Copyright © Janice Tracy, Mississippi Memories

Thursday, November 25, 2010

Happy Thanksgiving and Pass the Cornbread Dressing

Today, I would like to wish all my readers a Happy Thanksgiving.  For most of us, that means a day spent with family and friends, gathered together for a meal (and some football!) that signifies thankfulness for not only food and the necessities of life, but for our most precious gifts - each other. 


If you currently live in the South, or if you have lived in the South and are now transplanted elsewhere, before all the turkey and the football, there is cornbread dressing.  In our family, the recipe for this staple Thanksgiving dish has been handed down for generations.  My mother, whose recipe I make, says she learned to make the dressing from my dad's Great Aunt Stella, who learned to make it from her mother, my great-grandmother Claudia Baldridge Branch. The source of the recipe gets fuzzy past that point, but attributing it to Granny Claudy makes the recipe at least a century old.


Besides being an "heirloom" recipe, what makes this cornbread dressing special?  For me, it is the aroma and taste created by the just-right combination of celery, onion, sage, and thyme.  Nothing says dinner is almost ready quite as much as the aroma of cornbread dressing baking in an oven from which good ole Tom Turkey has just been removed! 

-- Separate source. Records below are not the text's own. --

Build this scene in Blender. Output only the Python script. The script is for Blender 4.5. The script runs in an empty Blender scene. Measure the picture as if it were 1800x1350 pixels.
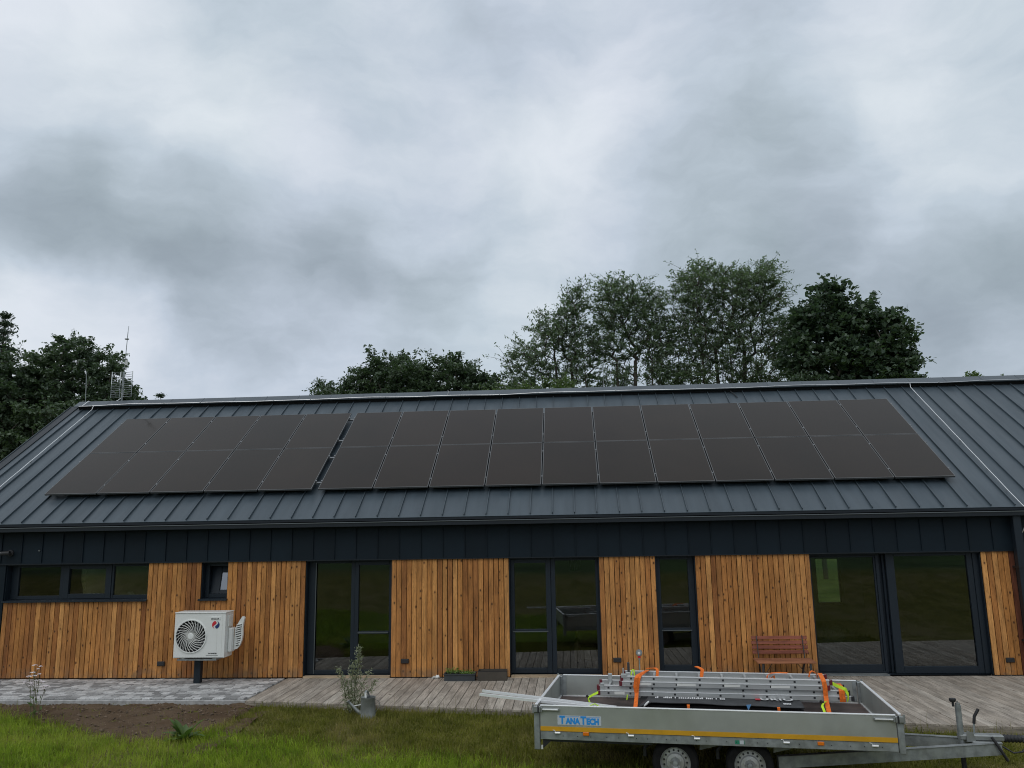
import bpy, bmesh, math, random
import numpy as np
from mathutils import Vector, Matrix

random.seed(7)
RNG = np.random.default_rng(11)
S = bpy.context.scene
COL = S.collection
PI = math.pi

# ------------------------------------------------------------------ camera
cam_data = bpy.data.cameras.new('camera')
cam = bpy.data.objects.new('camera', cam_data)
COL.objects.link(cam)
cam_data.sensor_width = 36.0
cam_data.lens = 27.8436
cam_data.clip_start = 0.1
cam_data.clip_end = 3000
_r = Vector((0.9972299, 0.0725853, -0.01624515))
_u = Vector((0.02887985, -0.1765763, 0.98386318))
_w = Vector((-0.0685455, 0.98160694, 0.17818342))
M = Matrix((( _r.x, _u.x, -_w.x), (_r.y, _u.y, -_w.y), (_r.z, _u.z, -_w.z))).to_4x4()
M.translation = Vector((0.8838, -15.604, 2.7754))
cam.matrix_world = M
S.camera = cam

# ------------------------------------------------------------------ view
S.view_settings.view_transform = 'Standard'
S.view_settings.look = 'None'
S.view_settings.exposure = 0.0
S.view_settings.gamma = 1.0
S.view_settings.use_curve_mapping = False
S.render.engine = 'CYCLES'
S.cycles.max_bounces = 8
S.cycles.transparent_max_bounces = 12
S.cycles.caustics_reflective = False
S.cycles.caustics_refractive = False
S.cycles.use_denoising = True
S.cycles.filter_width = 1.05

# ------------------------------------------------------------------ world: overcast sky
SUN_EL, SUN_AZ = math.radians(52), math.radians(205)   # azimuth measured from +Y, clockwise
world = bpy.data.worlds.new('World')
S.world = world
world.use_nodes = True
NT = world.node_tree
for n in list(NT.nodes):
    NT.nodes.remove(n)


class G:
    """tiny node-graph helper"""
    def __init__(self, tree):
        self.t = tree

    def n(self, typ, ins=None, **kw):
        nd = self.t.nodes.new(typ)
        for k, v in kw.items():
            setattr(nd, k, v)
        for k, v in (ins or {}).items():
            s = nd.inputs[k]
            if isinstance(v, bpy.types.NodeSocket):
                self.t.links.new(v, s)
            else:
                s.default_value = v
        return nd

    def m(self, op, a, b=0.0, c=0.0, clamp=False):
        nd = self.n('ShaderNodeMath', {0: a, 1: b, 2: c}, operation=op)
        nd.use_clamp = clamp
        return nd.outputs[0]

    def vm(self, op, a, b=(0, 0, 0)):
        nd = self.n('ShaderNodeVectorMath', {0: a, 1: b}, operation=op)
        return nd.outputs['Value'] if op in ('DOT_PRODUCT', 'LENGTH') else nd.outputs[0]

    def mix(self, f, a, b, blend='MIX'):
        nd = self.n('ShaderNodeMix', data_type='RGBA', blend_type=blend)
        for k, v in ((0, f), (6, a), (7, b)):
            if isinstance(v, bpy.types.NodeSocket):
                self.t.links.new(v, nd.inputs[k])
            else:
                nd.inputs[k].default_value = v if k == 0 else (*v[:3], 1)
        return nd.outputs[2]

    def noise(self, vec, scale, detail=3, rough=0.5, dist=0.0, out='Fac'):
        nd = self.n('ShaderNodeTexNoise', {'Scale': scale, 'Detail': detail, 'Roughness': rough, 'Distortion': dist})
        if vec is not None:
            self.t.links.new(vec, nd.inputs['Vector'])
        return nd.outputs[out]

    def ss(self, v, a, b, lo=0.0, hi=1.0):
        nd = self.n('ShaderNodeMapRange', {0: v, 1: a, 2: b, 3: lo, 4: hi}, interpolation_type='SMOOTHSTEP')
        return nd.outputs[0]

    def ramp(self, f, stops):
        nd = self.n('ShaderNodeValToRGB', {0: f})
        e = nd.color_ramp.elements
        while len(e) < len(stops):
            e.new(0.5)
        for el, (p, c) in zip(e, stops):
            el.position = p
            el.color = (*c, 1)
        return nd.outputs[0]


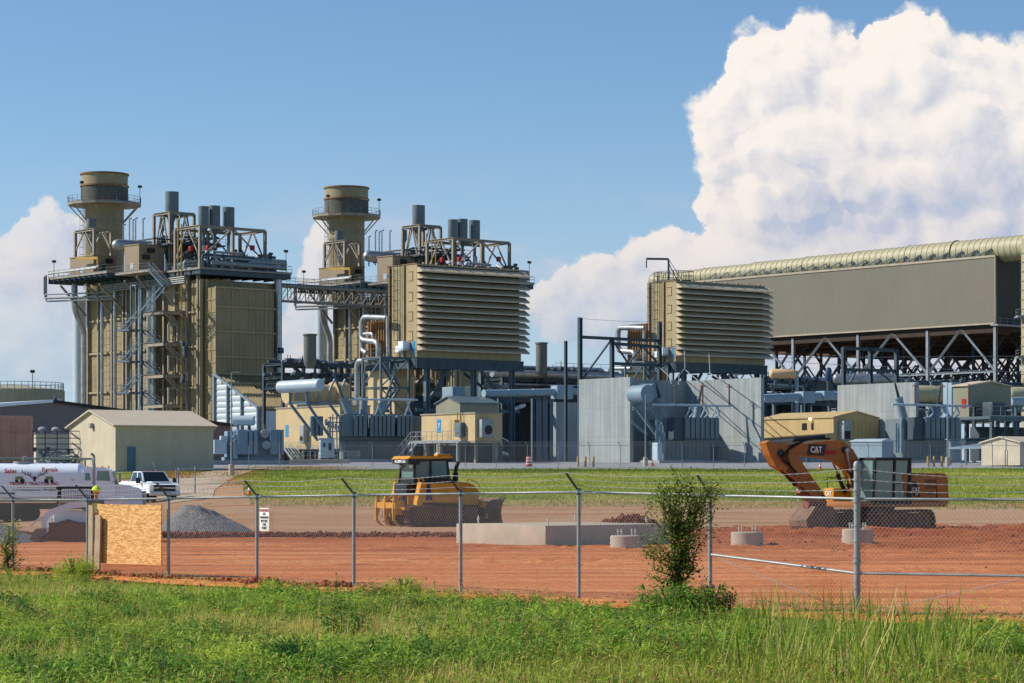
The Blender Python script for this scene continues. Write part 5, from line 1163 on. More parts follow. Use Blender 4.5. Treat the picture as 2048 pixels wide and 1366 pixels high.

So that's what I will be doing tomorrow.....making that heirloom recipe for some family and friends.  And while I am making the cornbread, chopping the celery, and dicing the onion, I will be giving thanks for so many, many things - family that makes me happy, friends who make me smile, food, shelter, and clothing, and all the many other blessings that God has bestowed upon me ~ including all of you, dear readers, who continue to follow my blog.  


Now go and enjoy the cornbread dressing!

1 comment:

  1. I know this is late but i love cornbread dressing too. I remember my mother cutting up the celery, onions etc. my grandmother couldn't cook when she married and my grandfather taught her and continued to cook the turkey on Thanksgiving and Christmas through the years.